Its Your Month



Selamat datang, Desember. Kotaku sedang musim hujan, masih sama seperti tahun-tahun sebelumnya. Langitnya kerap berwarna abu-abu dan muram, langitnya juga masih senang menjatuhkan tetes-tetes air. Entah ini sudah desember tahun keberapa, aku enggan mengingatnya. Bagiku desember tetaplah desember, bulan penuh dengan genangan kenangan pahit. Kenangan yang masih saja dengan kejamnya memaksaku untuk terus membencimu, padahal apa yang salah dengan desember? Aku bingung menjabarkan alasannya, atau mungkin aku memang tidak pernah memiliki alasan. Entahlah. Hanya karena dia selalu memberikan kenangan buruk di setiap desember setiap tahunnya, aku jadi membencimu. Kenangan itu seperti kaset rusak yang terus berputar tanpa henti, memutarkan setiap adegan-adegan pahit, berulang-ulang hingga membuat dadaku sesak setiap ingatan itu kembali. Desember, seperti alarm yang sudah terjadwal sangat rapi untuk sekedar mengingatkanku perihal apapun tentangnya.

            Desember, maaf jika lagi-lagi diawal kehadiranmu aku sudah merutuki setiap jejaknya. Aku tidak ingin membencimu, namun desember masih (selalu) mengingatkanku perihal tentangnya. Bahkan masih terekam dengan sangat jelas di ingatanku perihal apapun tentangnya. Dia, seseorang yang pernah begitu hebatnya ku sayangi dan menyayangiku. Entah harus kusebut apa, kini. Pria yang pernah menjadikan aku semestanya. Pria yang paling mengerti dan dengan mudahnya memahami perihal tentangku. Pria yang kedewasaannnya dalam bersikap menjadikan pesona tersendiri yang dimilikinya. Dia bukan pria tampan, namun senyumnya mampu menenangkan. Aku masih mengingat tempat pertama kali kami bertemu, aku masih ingat kali pertama dia menyatakan perasaannya, aku masih ingat penyebab pertengkaran hebat kami yang pertama, aku masih ingat bagaimana usahanya meredakan tangisku, aku masih ingat caranya menjadikanku prioritas, aku masih ingat ketika rindu menjadikanku rewel seperti anak kecil dan dia akan dengan mudah meredamnya, dan masih banyak ingatan-ingatan lainnya.

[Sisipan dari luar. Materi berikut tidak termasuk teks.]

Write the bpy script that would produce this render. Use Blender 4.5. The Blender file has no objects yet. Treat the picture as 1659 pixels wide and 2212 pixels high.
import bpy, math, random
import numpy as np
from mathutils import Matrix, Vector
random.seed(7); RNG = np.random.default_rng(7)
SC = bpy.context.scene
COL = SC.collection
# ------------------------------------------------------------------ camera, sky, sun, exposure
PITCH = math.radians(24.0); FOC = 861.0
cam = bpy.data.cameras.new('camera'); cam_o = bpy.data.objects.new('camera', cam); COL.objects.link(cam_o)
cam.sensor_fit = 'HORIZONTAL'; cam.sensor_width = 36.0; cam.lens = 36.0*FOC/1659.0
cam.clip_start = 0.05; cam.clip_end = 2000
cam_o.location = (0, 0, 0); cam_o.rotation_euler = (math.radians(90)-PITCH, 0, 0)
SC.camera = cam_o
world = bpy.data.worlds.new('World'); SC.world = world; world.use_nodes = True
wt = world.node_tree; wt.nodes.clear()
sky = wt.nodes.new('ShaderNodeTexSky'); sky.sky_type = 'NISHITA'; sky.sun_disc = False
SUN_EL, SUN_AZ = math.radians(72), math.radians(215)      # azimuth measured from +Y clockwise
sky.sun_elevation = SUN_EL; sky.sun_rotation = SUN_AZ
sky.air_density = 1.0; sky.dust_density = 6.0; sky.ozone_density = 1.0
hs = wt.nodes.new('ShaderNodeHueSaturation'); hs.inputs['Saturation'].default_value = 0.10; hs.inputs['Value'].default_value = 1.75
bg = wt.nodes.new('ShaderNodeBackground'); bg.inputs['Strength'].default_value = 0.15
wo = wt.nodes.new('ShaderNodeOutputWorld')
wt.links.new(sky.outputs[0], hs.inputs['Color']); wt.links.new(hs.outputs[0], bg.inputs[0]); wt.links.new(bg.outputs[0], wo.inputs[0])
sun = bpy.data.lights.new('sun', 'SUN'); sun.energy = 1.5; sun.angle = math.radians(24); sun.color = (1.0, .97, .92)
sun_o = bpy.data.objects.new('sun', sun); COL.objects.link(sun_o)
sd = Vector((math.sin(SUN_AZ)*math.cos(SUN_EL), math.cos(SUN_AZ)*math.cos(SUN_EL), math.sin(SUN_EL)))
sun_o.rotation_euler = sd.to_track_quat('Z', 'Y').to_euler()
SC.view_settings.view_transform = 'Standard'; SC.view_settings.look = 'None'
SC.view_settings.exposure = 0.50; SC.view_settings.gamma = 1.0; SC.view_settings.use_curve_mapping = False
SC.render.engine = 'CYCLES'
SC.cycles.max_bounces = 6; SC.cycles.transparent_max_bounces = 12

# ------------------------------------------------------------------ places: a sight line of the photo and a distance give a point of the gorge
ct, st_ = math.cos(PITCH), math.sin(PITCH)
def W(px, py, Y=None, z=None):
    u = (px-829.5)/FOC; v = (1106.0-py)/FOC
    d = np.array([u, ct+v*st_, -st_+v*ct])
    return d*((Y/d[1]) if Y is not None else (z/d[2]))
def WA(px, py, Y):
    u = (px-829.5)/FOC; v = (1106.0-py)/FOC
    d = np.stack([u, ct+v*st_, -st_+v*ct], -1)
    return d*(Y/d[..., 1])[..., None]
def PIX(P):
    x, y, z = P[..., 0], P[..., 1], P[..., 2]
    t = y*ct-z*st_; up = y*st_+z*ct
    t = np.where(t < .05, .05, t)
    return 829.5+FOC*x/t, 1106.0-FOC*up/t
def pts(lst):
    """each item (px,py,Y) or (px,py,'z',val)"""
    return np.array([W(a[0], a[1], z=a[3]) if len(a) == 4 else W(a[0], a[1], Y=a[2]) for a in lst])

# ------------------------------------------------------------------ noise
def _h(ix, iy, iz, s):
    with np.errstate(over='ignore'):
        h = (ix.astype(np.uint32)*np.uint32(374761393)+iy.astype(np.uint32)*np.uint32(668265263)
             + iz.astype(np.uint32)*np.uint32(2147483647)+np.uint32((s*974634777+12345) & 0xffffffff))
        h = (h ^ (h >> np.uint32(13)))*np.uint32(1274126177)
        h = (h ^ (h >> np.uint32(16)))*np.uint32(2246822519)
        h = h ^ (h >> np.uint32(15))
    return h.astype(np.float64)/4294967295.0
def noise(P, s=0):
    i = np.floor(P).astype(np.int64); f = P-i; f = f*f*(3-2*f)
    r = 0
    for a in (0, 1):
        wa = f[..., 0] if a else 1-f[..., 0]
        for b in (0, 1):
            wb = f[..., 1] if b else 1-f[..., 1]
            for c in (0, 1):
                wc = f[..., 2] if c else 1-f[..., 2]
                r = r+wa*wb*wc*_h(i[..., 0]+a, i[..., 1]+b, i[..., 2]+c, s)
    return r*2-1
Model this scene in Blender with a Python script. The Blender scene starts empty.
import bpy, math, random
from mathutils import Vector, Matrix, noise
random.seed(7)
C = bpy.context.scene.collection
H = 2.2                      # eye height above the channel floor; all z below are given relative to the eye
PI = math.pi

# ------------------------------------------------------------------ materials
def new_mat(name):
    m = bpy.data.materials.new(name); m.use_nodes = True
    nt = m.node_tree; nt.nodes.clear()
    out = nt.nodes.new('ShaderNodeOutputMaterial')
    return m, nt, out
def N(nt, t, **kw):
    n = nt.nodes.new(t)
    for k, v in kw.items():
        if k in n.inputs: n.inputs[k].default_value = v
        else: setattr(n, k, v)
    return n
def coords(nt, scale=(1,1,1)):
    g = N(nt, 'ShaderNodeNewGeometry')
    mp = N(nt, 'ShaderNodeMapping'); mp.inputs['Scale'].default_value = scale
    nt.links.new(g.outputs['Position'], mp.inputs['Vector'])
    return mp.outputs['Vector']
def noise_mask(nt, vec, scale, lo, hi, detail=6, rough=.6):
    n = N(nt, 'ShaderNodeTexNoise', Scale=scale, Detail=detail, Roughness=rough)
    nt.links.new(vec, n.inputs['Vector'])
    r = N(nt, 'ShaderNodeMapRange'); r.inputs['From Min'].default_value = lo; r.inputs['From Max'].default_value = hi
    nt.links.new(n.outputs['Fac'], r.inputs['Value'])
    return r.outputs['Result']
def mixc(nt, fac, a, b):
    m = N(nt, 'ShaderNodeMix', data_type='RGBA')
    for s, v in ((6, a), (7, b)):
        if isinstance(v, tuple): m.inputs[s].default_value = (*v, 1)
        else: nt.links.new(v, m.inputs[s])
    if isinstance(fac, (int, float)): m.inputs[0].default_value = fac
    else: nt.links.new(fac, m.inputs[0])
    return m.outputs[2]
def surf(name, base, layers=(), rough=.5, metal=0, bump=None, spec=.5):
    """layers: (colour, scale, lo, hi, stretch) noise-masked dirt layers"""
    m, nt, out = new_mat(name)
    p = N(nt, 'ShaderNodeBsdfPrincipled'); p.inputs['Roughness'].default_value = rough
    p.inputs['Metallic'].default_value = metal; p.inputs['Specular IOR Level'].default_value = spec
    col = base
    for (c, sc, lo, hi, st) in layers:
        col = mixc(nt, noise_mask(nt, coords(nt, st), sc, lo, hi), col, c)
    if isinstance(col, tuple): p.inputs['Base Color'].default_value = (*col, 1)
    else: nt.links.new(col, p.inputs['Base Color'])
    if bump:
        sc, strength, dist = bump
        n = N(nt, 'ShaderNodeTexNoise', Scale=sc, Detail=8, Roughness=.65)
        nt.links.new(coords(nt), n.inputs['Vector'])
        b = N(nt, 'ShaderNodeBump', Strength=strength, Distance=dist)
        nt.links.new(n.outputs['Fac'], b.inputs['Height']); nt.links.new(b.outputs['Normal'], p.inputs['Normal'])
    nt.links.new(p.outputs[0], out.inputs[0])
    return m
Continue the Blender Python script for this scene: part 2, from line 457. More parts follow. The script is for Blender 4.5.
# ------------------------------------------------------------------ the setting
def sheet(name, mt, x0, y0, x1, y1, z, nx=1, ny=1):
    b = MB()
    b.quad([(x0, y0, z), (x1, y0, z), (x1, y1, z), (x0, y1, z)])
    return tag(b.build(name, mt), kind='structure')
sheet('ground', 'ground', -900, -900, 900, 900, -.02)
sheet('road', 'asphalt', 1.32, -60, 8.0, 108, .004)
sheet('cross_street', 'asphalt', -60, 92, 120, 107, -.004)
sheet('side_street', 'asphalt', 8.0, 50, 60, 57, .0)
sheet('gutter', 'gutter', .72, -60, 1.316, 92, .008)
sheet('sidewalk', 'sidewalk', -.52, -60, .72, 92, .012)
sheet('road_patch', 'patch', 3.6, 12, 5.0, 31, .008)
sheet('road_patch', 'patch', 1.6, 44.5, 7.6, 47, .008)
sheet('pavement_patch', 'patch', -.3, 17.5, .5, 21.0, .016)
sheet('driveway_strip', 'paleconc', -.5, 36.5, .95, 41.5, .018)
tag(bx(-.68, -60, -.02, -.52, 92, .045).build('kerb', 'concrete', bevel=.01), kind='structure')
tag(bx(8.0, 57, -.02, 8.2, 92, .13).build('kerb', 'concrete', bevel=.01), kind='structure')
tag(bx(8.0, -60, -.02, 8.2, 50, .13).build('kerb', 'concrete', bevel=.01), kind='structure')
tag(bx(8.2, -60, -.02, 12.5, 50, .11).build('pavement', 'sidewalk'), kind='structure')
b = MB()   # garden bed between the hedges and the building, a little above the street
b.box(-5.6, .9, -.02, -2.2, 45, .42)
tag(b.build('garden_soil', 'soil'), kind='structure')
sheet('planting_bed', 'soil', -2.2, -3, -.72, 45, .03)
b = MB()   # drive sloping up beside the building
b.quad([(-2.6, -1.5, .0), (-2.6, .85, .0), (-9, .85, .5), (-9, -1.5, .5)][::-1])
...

Lihatlah, kenangan-kenangan itu bahkan masih tersimpan rapi dalam ingatanku. Lantas, bagaimana mungkin aku bisa melupakannya? Barangkali kepergiannya yang tiba-tiba dan tanpa pamit itulah yang menjadi alasan terbesarku membenci desember. Padahal saat itu kami sedang baik-baik saja. Aku tidak menyalahkannya, aku tidak menyalahkan jarak yang ada, aku hanya benci rindu-rindu yang kerap hadir tanpa permisi selalu berhasil membawa kembali ingatan-ingatan itu. Desember, izinkan aku berdamai dengan perasaanku. Biarkan tetes-tetes air yang jatuh meluruhkan setiap benci yang ada, dan memudarkan setiap ingatannya. Karena aku tahu, mustahil untuk melupakan seutuhnya. Bagaimanapun usahaku melupakan, kenangan akan tetap berada pada tempatnya. Kenangan sudah memiliki sudut ruang sendiri dalam ingatan.

Desember, aku tak ingin berjanji. Karena, aku takut tidak bisa menepatinya. Tapi aku akan berusaha bahwa ini akan jadi tahun terakhir aku merutuki bulan kelahirannya. Aku lelah membenci sesuatu yang tidak bersalah, bukankah aku juga berhak bahagia? Lalu, biarkan aku ikut berbahagia melepaskannya. Entah tulisan ini sampai di tepi ranjangmu, atau hanya sebatas mengambang di udara. Tepat di hari ulang tahunmu 10 Desember, aku hanya ingin mengucapkan selamat mengulang hari kelahiran, Mas. Doa baik selalu untukmu, semoga di umur yang tidak lagi muda ini, kamu bisa menjadi manusia yang lebih baik lagi. Jangan cepat puas dengan apa yang sudah kamu dapatkan, jangan terlalu sering mengeluh. Jangan bosan untuk terus memperbaiki diri, tetap jadi kebanggaan Ayah dan Ibu. Semangat kerjanya dan tetap jaga kesehatan. Berbahagialah dengan dia yang saat ini genggamannya ingin kamu jaga, dan dia yang senyumnya selalu menjadi alasan bahagiamu.

Terima kasih sudah pernah bersedia membagi waktu denganku, Desember. Happy 23, Mas.